To the million dollar question of where one can stream Court, Tamhane says that it isn’t accessible anywhere but he’s hopeful that it’ll come on one of the platforms around December this year.

The present politics of the country, Tamhane admits, has instilled a sense of fear and censorship in filmmakers. While there’s hardly a silver lining to hold onto, the director says that some of the best art has emerged from countries with authoritarian regimes.

“It’s something that can fuel your expression of resistance and dissent. Yes, it’s absolutely true that one has to think a hundred times before tackling a political narrative or any form of dissent in today’s times.
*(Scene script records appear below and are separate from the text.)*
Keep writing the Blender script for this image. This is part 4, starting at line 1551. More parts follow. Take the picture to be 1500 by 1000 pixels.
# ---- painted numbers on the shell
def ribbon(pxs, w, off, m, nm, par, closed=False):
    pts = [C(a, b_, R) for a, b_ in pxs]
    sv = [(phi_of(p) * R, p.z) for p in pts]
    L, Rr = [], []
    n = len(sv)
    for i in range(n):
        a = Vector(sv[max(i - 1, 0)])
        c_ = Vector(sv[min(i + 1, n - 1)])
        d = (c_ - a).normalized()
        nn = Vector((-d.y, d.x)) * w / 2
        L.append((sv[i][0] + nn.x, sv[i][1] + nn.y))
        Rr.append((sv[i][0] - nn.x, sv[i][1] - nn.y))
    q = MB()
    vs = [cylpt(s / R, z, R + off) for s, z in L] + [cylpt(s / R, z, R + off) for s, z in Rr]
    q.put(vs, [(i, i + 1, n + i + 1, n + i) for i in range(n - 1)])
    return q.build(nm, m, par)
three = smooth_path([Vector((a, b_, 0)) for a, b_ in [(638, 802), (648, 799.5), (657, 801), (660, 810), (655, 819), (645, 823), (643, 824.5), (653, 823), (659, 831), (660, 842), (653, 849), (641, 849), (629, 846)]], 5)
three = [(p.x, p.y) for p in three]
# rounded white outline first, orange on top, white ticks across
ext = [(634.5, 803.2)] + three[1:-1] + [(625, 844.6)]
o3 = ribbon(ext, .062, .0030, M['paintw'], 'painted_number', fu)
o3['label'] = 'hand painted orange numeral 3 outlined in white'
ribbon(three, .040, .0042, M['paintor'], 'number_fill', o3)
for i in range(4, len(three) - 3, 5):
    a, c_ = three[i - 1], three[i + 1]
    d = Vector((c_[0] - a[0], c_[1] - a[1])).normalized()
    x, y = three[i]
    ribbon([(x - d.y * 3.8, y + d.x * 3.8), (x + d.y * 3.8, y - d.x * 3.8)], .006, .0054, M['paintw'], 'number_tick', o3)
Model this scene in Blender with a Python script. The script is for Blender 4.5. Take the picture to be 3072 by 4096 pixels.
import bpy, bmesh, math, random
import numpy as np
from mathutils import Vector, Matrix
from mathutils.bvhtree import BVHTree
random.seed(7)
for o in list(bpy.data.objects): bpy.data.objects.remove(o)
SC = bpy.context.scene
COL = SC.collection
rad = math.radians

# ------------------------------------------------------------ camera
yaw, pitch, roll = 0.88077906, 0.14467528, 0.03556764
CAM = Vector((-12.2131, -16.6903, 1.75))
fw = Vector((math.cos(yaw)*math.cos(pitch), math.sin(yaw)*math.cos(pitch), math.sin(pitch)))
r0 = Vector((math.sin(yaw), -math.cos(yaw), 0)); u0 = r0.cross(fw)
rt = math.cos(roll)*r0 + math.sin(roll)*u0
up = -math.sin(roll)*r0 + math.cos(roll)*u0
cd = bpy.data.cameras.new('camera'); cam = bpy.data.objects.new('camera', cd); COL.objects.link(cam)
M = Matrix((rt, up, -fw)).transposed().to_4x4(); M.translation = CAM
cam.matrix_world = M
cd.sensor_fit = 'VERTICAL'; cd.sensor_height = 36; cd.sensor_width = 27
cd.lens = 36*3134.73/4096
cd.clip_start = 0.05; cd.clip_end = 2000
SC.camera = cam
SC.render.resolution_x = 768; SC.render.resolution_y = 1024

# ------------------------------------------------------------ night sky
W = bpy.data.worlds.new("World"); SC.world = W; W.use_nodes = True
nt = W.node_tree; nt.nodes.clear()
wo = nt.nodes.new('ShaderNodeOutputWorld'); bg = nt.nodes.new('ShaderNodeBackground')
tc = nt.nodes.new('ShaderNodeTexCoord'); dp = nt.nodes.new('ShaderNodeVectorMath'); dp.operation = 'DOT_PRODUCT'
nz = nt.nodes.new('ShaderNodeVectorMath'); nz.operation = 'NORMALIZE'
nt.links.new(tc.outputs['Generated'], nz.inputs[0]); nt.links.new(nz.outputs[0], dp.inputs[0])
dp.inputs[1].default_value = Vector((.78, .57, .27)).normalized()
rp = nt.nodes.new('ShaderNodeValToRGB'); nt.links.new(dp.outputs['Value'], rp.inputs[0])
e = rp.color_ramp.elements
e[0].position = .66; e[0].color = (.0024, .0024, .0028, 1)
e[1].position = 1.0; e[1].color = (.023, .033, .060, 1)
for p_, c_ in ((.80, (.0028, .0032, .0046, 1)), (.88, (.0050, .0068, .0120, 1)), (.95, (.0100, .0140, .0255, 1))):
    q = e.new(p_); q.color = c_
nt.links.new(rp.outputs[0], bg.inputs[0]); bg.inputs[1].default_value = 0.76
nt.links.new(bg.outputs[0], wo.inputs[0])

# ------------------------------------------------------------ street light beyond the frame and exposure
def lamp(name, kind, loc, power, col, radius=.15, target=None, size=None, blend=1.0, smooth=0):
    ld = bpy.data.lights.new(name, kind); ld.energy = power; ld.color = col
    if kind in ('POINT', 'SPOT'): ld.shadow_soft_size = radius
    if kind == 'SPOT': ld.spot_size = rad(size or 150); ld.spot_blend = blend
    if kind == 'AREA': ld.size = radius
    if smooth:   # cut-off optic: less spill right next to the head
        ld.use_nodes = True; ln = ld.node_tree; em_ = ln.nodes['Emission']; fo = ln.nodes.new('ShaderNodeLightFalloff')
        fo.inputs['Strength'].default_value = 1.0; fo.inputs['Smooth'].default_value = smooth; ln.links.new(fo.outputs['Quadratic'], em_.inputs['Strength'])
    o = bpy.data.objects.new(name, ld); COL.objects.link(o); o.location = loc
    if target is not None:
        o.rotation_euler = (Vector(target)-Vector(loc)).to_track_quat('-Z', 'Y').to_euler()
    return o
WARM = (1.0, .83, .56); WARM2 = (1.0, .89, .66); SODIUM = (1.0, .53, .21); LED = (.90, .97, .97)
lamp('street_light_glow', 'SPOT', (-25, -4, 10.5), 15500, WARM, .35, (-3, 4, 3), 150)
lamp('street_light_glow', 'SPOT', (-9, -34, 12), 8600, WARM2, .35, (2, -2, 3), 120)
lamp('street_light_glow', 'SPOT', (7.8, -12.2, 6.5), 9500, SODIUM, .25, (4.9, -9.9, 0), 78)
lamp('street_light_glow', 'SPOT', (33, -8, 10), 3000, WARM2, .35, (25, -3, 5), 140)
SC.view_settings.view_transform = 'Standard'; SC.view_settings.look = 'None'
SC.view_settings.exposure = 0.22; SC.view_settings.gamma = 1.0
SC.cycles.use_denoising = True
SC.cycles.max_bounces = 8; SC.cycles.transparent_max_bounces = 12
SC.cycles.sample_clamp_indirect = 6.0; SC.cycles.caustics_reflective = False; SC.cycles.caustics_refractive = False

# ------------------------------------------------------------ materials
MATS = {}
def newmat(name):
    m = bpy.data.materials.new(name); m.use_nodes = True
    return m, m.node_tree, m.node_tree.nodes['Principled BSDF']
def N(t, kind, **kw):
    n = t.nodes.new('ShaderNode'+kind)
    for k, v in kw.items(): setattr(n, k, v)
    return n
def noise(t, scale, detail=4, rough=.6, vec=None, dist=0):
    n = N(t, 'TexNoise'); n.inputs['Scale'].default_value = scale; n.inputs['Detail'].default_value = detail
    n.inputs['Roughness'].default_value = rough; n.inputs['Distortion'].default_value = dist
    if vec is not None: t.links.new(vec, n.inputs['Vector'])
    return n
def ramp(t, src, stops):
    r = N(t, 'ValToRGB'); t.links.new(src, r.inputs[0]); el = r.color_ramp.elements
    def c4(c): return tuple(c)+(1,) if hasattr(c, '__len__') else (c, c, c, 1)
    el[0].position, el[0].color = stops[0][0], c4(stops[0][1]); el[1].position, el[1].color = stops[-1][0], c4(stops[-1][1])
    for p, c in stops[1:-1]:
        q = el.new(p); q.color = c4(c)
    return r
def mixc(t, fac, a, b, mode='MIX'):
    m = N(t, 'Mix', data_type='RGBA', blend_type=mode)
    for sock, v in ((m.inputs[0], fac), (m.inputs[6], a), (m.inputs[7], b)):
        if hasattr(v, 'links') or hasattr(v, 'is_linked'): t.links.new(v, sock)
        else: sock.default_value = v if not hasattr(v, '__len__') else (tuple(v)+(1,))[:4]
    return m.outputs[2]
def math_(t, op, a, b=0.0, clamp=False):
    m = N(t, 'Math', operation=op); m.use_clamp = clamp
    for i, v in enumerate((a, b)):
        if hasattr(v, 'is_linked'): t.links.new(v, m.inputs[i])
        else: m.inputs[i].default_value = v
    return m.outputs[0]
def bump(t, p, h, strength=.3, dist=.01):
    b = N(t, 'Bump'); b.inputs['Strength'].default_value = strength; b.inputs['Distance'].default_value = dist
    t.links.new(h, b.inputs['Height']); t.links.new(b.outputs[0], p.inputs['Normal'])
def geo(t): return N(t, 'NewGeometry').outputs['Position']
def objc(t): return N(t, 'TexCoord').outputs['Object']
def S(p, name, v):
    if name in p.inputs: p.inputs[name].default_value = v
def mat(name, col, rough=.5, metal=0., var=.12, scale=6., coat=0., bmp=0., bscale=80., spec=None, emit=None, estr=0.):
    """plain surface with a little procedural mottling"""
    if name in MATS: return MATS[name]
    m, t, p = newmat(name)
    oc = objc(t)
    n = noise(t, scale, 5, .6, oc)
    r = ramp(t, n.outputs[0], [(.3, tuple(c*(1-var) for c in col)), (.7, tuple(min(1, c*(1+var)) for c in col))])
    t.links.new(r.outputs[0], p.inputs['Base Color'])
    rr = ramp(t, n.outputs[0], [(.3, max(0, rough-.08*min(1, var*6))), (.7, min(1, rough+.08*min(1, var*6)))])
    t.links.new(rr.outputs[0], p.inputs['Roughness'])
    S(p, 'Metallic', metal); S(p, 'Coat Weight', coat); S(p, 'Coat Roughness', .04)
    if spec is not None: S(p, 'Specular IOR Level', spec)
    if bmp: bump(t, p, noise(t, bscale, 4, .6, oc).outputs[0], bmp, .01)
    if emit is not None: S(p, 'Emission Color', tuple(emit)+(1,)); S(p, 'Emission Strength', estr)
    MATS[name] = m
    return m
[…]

You know you’d not just be immediately trolled but there are chances that your loved ones and your associates would bear the brunt of it too. There’s extreme intolerance. But these kind of restrictions force you to be even more creative.”

While he’s aware of the hyper polarisation, the question he likes to ask, before weaving the politics into his narrative is rather simple.

“To me, the question really is: who’s the audience? Because otherwise, you are preaching to the choir. It’s the same, insular bubble of people who are anyway on your side. So how do you reach out to people who are not on the same page as you? It’s not even reaching out in an educationist sense, that let me teach you how to be, but more with the intent of having a dialogue. The word ‘discourse’ shouldn’t even be used because discourse has been cancelled. Apart from the rabble-rousers, how do you engage with people from the other side? What are facts anymore?”

In an apparent gridlock as such, does he then think that cinema could act as a tool to bridge that perilous divide?

Nope.

“I don’t think cinema can intentionally cause social change. Does it impact our cultural intelligence? Yes. Does it impact our social narrative? Yes. Can it change it? I doubt. Unintentionally, yes, but very rarely by design.”